Extracted records

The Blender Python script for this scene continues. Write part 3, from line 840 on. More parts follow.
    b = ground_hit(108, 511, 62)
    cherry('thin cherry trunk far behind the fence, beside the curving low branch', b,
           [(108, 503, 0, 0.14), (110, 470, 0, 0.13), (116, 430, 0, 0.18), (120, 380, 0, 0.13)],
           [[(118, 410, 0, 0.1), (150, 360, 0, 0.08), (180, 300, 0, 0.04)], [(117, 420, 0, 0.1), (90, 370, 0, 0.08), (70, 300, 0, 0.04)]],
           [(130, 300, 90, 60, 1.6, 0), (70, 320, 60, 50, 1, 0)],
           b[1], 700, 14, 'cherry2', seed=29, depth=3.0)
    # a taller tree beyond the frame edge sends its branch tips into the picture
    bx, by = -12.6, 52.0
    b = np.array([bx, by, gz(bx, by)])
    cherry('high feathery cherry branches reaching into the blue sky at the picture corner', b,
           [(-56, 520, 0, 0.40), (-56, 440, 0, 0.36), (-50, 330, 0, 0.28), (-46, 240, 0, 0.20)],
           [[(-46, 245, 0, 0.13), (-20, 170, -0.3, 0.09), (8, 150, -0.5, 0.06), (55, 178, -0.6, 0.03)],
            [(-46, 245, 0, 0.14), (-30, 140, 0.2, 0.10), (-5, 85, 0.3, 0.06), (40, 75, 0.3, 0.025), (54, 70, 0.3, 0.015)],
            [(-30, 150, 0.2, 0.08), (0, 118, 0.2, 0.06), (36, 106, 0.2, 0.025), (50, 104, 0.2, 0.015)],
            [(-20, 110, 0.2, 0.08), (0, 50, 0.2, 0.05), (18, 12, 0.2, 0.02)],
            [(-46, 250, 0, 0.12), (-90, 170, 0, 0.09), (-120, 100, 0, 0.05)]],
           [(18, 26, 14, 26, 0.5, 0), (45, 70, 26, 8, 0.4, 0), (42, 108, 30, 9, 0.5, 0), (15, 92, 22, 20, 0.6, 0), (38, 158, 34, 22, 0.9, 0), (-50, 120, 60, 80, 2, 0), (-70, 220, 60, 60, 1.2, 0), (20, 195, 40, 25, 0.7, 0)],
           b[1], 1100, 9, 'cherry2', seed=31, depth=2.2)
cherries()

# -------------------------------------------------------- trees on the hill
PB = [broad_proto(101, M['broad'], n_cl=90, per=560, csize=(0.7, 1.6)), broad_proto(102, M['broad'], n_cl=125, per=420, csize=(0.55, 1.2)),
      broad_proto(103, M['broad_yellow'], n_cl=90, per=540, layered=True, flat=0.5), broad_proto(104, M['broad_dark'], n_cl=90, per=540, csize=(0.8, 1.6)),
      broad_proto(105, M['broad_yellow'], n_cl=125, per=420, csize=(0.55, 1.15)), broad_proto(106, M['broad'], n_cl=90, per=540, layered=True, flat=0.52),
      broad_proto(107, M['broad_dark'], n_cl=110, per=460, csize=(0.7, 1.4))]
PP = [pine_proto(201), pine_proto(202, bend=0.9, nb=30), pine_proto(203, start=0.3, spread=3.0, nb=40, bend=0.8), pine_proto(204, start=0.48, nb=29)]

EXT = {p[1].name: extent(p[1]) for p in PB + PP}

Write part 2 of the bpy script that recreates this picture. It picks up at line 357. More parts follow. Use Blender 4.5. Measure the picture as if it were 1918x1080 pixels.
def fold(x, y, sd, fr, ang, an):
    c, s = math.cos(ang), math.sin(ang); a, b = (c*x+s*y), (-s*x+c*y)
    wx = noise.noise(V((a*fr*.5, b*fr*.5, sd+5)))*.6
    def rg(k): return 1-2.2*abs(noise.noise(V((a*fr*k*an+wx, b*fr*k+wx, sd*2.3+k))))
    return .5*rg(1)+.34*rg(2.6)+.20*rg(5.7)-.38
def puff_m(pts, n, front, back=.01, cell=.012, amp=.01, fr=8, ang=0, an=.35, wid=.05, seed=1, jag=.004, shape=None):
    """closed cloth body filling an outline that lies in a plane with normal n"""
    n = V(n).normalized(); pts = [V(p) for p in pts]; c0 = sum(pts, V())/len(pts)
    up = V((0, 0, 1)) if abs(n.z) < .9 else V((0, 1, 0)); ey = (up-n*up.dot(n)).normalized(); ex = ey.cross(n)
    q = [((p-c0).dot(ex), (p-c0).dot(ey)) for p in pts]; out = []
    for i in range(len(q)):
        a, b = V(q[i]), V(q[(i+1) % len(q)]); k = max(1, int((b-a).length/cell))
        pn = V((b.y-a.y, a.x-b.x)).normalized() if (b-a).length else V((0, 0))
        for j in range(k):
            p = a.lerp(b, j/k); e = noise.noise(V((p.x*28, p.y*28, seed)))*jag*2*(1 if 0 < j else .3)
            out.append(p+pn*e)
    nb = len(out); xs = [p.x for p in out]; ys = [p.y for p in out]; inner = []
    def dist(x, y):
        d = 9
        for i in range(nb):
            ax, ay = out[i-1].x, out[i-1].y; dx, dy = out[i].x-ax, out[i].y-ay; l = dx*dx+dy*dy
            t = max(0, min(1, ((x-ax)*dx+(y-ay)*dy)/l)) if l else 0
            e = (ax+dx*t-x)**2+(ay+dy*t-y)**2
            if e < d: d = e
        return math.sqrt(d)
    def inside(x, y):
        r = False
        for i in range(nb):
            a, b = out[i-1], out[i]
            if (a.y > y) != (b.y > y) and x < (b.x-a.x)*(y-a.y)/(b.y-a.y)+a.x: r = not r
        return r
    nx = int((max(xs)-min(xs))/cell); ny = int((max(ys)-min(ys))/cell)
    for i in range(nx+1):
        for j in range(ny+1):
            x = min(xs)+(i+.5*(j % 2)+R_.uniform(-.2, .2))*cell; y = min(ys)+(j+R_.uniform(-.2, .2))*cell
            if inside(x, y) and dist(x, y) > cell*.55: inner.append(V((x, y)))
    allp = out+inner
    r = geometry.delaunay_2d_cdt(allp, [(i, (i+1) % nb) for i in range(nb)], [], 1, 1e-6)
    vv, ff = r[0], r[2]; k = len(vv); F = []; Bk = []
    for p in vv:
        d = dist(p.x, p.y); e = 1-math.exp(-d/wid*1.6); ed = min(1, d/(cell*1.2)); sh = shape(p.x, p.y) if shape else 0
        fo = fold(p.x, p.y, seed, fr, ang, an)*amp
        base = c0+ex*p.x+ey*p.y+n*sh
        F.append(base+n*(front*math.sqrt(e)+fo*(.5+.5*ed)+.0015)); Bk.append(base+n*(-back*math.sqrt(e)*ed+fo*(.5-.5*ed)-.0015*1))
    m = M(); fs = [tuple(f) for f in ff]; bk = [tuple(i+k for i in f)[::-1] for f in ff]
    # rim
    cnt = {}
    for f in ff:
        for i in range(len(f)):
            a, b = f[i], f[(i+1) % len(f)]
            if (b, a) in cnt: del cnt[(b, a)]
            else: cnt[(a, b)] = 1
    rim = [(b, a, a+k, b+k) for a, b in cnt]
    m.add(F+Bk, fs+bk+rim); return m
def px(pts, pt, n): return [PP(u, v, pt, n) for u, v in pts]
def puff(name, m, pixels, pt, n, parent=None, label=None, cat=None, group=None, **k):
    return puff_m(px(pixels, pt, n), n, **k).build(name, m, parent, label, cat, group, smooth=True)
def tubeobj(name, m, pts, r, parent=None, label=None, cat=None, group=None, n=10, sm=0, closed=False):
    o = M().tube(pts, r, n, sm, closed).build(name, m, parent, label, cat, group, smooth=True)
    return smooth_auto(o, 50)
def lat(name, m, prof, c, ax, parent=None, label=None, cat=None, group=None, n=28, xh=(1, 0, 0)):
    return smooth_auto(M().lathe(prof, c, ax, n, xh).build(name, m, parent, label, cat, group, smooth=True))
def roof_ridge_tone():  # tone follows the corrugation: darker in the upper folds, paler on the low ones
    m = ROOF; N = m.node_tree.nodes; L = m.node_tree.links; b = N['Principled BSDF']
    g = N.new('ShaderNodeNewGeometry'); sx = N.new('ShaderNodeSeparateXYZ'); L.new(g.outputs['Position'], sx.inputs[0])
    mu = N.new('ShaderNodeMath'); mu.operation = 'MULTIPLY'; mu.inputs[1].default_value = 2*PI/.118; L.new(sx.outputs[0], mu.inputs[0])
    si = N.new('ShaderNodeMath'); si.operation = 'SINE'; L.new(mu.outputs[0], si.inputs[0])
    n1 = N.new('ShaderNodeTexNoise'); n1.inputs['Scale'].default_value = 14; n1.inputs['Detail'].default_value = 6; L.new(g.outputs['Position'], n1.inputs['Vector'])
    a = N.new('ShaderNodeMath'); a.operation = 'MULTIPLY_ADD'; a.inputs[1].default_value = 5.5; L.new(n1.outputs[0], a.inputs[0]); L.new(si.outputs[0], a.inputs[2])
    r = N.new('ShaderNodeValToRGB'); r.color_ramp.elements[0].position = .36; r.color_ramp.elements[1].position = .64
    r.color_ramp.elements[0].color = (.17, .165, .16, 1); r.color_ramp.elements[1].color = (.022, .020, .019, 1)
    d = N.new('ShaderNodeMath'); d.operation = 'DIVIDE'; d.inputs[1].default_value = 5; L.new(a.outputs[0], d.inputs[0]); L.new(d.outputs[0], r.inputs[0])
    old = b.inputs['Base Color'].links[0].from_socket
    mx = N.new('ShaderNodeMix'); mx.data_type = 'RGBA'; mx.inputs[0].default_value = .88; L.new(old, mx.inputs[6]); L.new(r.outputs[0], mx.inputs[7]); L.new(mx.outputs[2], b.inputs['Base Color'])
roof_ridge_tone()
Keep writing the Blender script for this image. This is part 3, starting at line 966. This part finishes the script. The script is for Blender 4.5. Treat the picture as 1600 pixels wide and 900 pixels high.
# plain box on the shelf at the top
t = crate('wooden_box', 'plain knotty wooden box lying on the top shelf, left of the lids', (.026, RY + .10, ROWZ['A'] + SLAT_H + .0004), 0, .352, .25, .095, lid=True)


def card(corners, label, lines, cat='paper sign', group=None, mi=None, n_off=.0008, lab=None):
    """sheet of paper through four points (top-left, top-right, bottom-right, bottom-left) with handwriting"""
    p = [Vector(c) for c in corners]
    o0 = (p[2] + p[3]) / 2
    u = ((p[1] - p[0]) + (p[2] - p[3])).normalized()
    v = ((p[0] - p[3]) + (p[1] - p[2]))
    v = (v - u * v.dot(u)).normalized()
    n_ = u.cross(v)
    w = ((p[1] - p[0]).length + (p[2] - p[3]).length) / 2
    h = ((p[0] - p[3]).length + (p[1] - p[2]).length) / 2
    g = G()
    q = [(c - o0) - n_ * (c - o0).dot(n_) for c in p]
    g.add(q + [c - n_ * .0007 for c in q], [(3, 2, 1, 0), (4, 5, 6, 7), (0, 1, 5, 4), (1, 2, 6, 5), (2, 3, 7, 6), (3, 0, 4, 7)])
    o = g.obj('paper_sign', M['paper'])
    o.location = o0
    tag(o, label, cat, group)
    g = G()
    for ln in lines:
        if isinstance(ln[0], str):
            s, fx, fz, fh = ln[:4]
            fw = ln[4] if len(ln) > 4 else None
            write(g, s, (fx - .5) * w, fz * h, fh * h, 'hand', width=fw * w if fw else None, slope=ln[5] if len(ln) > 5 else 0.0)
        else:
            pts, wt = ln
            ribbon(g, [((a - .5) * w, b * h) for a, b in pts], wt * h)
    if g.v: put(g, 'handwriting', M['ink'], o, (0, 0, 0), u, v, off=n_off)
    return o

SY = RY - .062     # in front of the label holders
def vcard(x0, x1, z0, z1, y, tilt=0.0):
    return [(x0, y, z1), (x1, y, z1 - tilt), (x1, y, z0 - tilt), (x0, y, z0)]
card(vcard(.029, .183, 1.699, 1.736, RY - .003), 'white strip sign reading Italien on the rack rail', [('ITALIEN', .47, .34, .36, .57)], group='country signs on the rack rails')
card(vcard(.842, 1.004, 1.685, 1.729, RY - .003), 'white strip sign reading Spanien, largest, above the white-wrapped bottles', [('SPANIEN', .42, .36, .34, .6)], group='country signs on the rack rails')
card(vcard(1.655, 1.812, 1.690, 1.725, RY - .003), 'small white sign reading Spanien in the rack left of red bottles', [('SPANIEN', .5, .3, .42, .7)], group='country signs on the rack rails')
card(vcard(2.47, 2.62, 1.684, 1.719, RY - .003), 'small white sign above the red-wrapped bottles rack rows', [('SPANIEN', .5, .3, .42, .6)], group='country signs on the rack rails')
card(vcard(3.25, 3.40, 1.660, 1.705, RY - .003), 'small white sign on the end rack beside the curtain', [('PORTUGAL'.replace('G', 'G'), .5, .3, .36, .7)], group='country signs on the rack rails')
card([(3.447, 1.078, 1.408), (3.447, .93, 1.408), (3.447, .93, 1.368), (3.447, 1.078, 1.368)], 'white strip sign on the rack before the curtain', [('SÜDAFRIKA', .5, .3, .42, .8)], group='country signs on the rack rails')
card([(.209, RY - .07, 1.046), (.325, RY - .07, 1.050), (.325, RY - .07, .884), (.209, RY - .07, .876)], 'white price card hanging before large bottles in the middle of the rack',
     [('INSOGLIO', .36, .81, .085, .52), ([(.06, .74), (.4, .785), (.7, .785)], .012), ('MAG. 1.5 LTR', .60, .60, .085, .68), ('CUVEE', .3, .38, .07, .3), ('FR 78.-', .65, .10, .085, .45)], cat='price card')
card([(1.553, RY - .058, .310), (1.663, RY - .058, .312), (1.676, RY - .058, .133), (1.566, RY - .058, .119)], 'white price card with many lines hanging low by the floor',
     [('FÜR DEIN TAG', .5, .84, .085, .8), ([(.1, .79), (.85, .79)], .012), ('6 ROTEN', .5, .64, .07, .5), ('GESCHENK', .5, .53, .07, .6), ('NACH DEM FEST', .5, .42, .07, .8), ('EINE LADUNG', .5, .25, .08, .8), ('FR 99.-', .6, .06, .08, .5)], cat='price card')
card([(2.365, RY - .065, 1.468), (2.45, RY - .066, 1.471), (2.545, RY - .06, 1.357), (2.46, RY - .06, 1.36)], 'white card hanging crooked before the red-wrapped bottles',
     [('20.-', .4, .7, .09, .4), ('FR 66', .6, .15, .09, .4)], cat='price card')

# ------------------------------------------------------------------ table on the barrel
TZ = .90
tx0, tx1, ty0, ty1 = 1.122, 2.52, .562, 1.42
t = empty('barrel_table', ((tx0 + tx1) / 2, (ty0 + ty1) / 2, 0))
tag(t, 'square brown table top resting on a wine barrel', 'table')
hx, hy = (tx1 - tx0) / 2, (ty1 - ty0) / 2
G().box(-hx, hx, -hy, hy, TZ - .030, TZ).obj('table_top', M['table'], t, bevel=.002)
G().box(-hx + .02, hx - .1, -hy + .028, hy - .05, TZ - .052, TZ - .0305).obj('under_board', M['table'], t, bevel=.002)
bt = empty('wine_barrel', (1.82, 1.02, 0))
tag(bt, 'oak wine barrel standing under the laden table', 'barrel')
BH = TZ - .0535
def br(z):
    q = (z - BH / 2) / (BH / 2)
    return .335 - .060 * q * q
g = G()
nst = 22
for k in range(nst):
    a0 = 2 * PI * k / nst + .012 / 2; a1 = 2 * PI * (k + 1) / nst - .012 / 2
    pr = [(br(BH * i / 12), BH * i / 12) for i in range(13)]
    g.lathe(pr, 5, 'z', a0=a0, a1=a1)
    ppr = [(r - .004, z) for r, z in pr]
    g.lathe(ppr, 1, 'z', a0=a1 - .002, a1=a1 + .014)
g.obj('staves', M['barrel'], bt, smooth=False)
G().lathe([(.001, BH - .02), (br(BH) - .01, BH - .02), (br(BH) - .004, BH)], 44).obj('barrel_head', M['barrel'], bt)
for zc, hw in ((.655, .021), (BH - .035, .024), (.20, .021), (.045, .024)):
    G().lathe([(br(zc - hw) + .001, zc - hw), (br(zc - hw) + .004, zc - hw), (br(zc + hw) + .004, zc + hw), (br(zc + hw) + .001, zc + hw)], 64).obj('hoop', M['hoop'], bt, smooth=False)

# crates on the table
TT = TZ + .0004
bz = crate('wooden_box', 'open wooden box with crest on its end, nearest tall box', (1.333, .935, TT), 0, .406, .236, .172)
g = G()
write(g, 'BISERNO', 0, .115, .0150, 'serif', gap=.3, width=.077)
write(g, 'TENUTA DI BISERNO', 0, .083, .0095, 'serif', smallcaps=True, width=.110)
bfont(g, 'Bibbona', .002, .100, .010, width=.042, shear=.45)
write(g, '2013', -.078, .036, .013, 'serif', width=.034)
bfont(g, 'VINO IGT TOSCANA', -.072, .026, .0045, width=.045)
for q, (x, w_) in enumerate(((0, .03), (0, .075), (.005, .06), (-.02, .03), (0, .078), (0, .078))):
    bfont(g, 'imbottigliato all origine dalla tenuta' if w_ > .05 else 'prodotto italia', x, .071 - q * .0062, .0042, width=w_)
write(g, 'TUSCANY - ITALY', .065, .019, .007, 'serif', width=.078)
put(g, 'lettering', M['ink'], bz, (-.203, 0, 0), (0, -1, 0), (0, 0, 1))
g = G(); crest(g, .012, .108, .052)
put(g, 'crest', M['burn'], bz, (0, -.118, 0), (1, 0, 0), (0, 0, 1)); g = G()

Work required
From the top of the listing above, restate each line word for word up to and including the line with "# -------------------------------------------------------- trees"; add nothing else.

The output
The Blender Python script for this scene continues. Write part 3, from line 840 on. More parts follow.
    b = ground_hit(108, 511, 62)
    cherry('thin cherry trunk far behind the fence, beside the curving low branch', b,
           [(108, 503, 0, 0.14), (110, 470, 0, 0.13), (116, 430, 0, 0.18), (120, 380, 0, 0.13)],
           [[(118, 410, 0, 0.1), (150, 360, 0, 0.08), (180, 300, 0, 0.04)], [(117, 420, 0, 0.1), (90, 370, 0, 0.08), (70, 300, 0, 0.04)]],
           [(130, 300, 90, 60, 1.6, 0), (70, 320, 60, 50, 1, 0)],
           b[1], 700, 14, 'cherry2', seed=29, depth=3.0)
    # a taller tree beyond the frame edge sends its branch tips into the picture
    bx, by = -12.6, 52.0
    b = np.array([bx, by, gz(bx, by)])
    cherry('high feathery cherry branches reaching into the blue sky at the picture corner', b,
           [(-56, 520, 0, 0.40), (-56, 440, 0, 0.36), (-50, 330, 0, 0.28), (-46, 240, 0, 0.20)],
           [[(-46, 245, 0, 0.13), (-20, 170, -0.3, 0.09), (8, 150, -0.5, 0.06), (55, 178, -0.6, 0.03)],
            [(-46, 245, 0, 0.14), (-30, 140, 0.2, 0.10), (-5, 85, 0.3, 0.06), (40, 75, 0.3, 0.025), (54, 70, 0.3, 0.015)],
            [(-30, 150, 0.2, 0.08), (0, 118, 0.2, 0.06), (36, 106, 0.2, 0.025), (50, 104, 0.2, 0.015)],
            [(-20, 110, 0.2, 0.08), (0, 50, 0.2, 0.05), (18, 12, 0.2, 0.02)],
            [(-46, 250, 0, 0.12), (-90, 170, 0, 0.09), (-120, 100, 0, 0.05)]],
           [(18, 26, 14, 26, 0.5, 0), (45, 70, 26, 8, 0.4, 0), (42, 108, 30, 9, 0.5, 0), (15, 92, 22, 20, 0.6, 0), (38, 158, 34, 22, 0.9, 0), (-50, 120, 60, 80, 2, 0), (-70, 220, 60, 60, 1.2, 0), (20, 195, 40, 25, 0.7, 0)],
           b[1], 1100, 9, 'cherry2', seed=31, depth=2.2)
cherries()

# -------------------------------------------------------- trees on the hill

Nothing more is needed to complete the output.